AT: You and I both are products of this experience, right? So at some level, it’s clearly true that this is a feature of American society and America’s economic history. It is not by any means unique. I mean it’s distinctive, but it’s not unique. I think maybe that would be the way I would put it. The United States, first and foremost, is the product of a white settler colonial project—English, Scottish, Irish, German, essentially—through the middle of the 19th century, and an economy of slavery, of slave importation through 1808 when the importation of slaves was stopped. And as we were saying a minute ago, by the mid-19th century, about an eighth of the population are chattel slaves.
There was also a very large-scale Asian migration in California, but above all white migration from Europe, from both Western Europe, notably Germany and Scandinavia, but then Eastern Europe and Southern Europe. And again, this is dramatic in scale, but the overall pattern is familiar from the rest of the so-called white commonwealth within the British Empire, so Canada, Australia, but also, to an extent, which America sort of refuses systematically to recognize, with Latin America, of course, with Argentina, with Brazil, with Uruguay, with Costa Rica, with Chile. All of those zones, notably Brazil and Argentina, are huge zones of large-scale European migration with big, big Italian populations, notably. All of them integrated within the zone of British capital, trans-Atlantic capital, which was also decisive for America’s development.

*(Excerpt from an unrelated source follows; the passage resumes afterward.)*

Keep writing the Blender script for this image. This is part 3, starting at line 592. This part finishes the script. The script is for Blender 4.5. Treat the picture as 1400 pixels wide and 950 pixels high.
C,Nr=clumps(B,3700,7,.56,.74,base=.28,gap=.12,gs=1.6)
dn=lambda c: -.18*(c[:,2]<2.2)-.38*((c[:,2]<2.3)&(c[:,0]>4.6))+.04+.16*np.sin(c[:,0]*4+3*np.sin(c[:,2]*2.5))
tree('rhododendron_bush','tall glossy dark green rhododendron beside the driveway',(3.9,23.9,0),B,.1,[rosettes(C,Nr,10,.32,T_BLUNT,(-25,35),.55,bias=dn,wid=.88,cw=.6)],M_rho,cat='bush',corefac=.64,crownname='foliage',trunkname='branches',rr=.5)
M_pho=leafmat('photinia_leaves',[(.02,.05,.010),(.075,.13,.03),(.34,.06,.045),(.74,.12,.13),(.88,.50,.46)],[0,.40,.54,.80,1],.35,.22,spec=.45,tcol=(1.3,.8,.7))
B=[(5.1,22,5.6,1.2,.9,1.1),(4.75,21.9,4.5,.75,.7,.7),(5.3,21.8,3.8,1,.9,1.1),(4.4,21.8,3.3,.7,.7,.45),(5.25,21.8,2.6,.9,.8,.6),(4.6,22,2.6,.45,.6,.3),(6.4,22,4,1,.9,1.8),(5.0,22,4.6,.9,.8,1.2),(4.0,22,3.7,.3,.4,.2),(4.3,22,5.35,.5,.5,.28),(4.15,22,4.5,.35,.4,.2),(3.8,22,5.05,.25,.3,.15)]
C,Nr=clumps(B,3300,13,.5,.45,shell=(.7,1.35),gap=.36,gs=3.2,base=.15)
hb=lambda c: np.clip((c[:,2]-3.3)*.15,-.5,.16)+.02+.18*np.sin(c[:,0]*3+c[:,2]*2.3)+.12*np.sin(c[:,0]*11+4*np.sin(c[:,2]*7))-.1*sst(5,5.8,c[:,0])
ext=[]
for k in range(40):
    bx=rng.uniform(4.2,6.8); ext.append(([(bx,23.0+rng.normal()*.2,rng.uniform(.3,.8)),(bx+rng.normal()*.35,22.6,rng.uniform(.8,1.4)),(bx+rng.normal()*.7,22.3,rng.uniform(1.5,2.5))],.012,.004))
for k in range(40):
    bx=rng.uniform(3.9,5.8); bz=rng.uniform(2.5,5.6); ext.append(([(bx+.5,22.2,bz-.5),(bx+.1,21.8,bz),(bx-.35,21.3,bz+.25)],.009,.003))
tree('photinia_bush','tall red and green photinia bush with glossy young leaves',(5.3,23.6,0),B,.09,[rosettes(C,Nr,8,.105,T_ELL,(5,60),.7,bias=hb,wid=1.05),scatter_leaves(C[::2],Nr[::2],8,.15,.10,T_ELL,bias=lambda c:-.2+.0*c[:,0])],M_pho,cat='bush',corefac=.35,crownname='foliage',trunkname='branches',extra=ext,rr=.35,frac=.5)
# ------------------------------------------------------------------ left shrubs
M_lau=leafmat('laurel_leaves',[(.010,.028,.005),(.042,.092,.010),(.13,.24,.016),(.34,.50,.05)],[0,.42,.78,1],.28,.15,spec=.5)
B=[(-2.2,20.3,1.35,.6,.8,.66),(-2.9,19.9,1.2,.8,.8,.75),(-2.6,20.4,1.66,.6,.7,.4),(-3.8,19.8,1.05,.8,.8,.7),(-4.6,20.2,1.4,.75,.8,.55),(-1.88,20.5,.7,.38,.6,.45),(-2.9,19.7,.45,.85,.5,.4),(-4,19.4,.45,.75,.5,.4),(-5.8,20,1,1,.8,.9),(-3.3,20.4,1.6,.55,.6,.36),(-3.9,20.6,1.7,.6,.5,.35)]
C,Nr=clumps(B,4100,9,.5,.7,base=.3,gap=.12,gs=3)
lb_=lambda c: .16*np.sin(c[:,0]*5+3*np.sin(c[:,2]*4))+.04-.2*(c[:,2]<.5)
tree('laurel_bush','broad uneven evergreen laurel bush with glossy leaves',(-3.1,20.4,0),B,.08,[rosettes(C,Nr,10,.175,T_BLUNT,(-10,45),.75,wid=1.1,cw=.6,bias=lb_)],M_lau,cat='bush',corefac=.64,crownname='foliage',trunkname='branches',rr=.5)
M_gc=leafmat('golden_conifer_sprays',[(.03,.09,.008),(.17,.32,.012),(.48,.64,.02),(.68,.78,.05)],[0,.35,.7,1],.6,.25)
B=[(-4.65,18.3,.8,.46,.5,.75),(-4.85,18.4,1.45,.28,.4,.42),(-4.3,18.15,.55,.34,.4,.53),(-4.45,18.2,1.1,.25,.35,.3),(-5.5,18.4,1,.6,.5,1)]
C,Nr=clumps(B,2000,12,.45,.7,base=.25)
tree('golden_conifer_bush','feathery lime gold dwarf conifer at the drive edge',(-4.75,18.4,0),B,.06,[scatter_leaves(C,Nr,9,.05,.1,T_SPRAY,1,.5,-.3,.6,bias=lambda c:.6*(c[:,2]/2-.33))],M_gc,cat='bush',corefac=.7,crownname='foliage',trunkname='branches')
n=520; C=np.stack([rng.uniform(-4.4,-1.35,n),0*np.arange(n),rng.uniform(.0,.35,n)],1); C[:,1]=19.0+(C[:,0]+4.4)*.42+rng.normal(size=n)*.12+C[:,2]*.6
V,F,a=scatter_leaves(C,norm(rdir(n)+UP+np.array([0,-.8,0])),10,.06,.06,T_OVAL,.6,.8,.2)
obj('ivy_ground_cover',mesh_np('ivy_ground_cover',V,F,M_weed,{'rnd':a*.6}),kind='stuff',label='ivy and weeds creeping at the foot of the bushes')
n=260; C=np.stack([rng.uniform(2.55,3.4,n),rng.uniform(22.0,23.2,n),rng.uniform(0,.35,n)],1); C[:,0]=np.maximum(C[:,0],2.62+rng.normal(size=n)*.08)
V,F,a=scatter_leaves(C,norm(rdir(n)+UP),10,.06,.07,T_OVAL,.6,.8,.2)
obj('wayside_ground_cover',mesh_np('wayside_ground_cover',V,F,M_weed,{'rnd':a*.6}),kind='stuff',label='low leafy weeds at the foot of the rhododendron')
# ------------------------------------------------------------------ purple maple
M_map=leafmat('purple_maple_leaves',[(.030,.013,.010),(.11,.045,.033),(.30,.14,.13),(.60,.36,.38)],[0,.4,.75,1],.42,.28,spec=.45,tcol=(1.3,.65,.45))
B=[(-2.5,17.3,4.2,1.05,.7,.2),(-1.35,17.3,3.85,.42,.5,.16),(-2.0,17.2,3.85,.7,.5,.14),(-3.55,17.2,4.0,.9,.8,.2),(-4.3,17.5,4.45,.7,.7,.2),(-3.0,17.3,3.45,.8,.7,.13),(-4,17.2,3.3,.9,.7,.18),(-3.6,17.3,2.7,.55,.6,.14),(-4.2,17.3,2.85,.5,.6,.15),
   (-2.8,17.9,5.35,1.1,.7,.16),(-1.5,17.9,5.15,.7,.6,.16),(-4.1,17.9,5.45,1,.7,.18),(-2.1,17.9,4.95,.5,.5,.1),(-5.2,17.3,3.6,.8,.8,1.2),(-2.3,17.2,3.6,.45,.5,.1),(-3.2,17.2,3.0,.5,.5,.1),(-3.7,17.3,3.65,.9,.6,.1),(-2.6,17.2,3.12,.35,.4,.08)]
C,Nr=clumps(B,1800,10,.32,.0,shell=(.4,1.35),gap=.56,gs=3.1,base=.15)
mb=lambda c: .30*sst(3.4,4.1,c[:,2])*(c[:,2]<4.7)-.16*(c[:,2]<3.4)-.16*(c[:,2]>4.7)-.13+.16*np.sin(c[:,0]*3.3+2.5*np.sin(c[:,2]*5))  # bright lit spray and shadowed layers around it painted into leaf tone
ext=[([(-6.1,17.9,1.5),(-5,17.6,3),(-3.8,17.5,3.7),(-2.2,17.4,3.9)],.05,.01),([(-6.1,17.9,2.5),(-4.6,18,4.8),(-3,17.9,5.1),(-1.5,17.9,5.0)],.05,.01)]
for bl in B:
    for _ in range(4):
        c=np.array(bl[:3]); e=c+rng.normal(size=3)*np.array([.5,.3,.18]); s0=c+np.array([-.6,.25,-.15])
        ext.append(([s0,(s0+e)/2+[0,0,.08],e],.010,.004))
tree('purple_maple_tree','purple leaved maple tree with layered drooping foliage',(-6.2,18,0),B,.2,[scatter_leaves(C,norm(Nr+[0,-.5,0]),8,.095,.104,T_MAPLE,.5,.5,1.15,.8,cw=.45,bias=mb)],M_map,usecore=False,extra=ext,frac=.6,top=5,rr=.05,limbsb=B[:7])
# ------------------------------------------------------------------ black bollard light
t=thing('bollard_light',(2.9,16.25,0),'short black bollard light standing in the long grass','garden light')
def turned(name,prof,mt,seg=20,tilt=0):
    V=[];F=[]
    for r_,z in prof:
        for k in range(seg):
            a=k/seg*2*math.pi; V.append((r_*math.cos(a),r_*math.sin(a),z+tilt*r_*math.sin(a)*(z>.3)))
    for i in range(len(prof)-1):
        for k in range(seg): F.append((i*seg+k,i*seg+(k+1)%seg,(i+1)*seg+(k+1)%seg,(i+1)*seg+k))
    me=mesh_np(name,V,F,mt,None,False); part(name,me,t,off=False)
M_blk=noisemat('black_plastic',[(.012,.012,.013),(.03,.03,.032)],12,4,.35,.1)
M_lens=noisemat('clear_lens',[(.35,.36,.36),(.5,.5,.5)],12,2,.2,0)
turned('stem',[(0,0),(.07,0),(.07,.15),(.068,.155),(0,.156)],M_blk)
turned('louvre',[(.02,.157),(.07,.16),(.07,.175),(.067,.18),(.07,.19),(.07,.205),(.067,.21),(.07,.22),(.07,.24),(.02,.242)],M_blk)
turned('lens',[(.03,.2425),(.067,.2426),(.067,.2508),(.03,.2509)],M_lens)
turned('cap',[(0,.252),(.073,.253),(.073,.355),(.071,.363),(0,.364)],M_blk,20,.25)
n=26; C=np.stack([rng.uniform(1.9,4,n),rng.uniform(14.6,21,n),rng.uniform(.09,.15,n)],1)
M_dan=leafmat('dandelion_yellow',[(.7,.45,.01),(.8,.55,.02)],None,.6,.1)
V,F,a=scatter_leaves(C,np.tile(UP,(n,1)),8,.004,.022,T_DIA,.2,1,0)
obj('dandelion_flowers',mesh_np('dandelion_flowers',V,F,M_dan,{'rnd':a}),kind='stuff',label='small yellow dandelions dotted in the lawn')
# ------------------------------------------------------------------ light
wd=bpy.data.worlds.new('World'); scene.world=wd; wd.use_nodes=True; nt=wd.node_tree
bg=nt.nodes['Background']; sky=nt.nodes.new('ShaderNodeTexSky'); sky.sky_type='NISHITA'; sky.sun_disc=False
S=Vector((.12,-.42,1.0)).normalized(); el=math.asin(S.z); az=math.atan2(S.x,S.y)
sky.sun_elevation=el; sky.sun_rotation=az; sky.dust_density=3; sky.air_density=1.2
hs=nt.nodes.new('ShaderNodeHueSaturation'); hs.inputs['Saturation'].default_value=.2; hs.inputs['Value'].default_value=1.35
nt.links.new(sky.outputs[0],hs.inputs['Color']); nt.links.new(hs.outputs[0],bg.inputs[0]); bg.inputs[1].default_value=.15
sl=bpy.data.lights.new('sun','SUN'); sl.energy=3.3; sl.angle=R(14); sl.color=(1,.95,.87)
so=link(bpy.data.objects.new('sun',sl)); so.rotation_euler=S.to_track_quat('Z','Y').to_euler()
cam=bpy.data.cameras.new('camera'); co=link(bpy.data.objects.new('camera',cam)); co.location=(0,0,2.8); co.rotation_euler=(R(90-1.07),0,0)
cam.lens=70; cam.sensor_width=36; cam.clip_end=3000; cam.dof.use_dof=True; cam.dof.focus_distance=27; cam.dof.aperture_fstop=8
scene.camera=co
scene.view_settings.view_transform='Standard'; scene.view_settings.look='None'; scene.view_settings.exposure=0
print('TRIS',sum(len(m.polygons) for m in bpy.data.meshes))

And then America leads the world, really, in the 1920s in imposing restrictions. So the nativist strand, which has come to the fore again now, is also a distinctively American thing. It’s not exclusive to America. The constitutions of Australia, for instance, are explicitly written with a mandate allowing the Australian population to determine its own self-determined, in other words, to exclude Japanese and Chinese. But very powerfully driven by the U.S. because it’s the largest magnet of global migration. And so the closing of the American migration window in the ’20s defines a pattern which is typical then for much of the rest of the world in the ’30s and ’40s, it produces a chain reaction.
And then when America reopens in the 1960s, it’s in the mode which is quite different from previously, which is closer to kind of the guest worker, migrant worker model that is being used in Western Europe at the time as well. It’s essentially short-range migration from Mexico and then increasingly from the rest of Latin America, which shapes a new pattern, which is much less heterogeneous, much less complex than is typical of, say, Britain and France at the same time.
And then from the 20th century, we see another wave of migration in the U.S., which is different again, which is very heavily Asian, Chinese, and South Asian, and recently, latterly, African as well. So new patterns coming. And so rather than seeing America as its own self-image would describe, I would see it as a patchwork of patterns which we see around the world all overlapping in the U.S. and of course taking a scale in the U.S. Not in proportional terms or in the intensity, but a simple scale which is unique, and due to the proximity of the United States to Mexico and to Central America, of course, deeply shaped by that particular flow, and increasingly distinct from Europe in the sense that Europe’s flows are from Western Asia and Africa, whereas America’s flows are increasingly also trans-Pacific and from South Asia. But in terms of share of people with migrant background, at the current moment, Germany, I think, has a larger share of first- and second-generation migrants than the United States does. So it’s no longer in any way unique in that respect, but shaped path-dependently by this long history.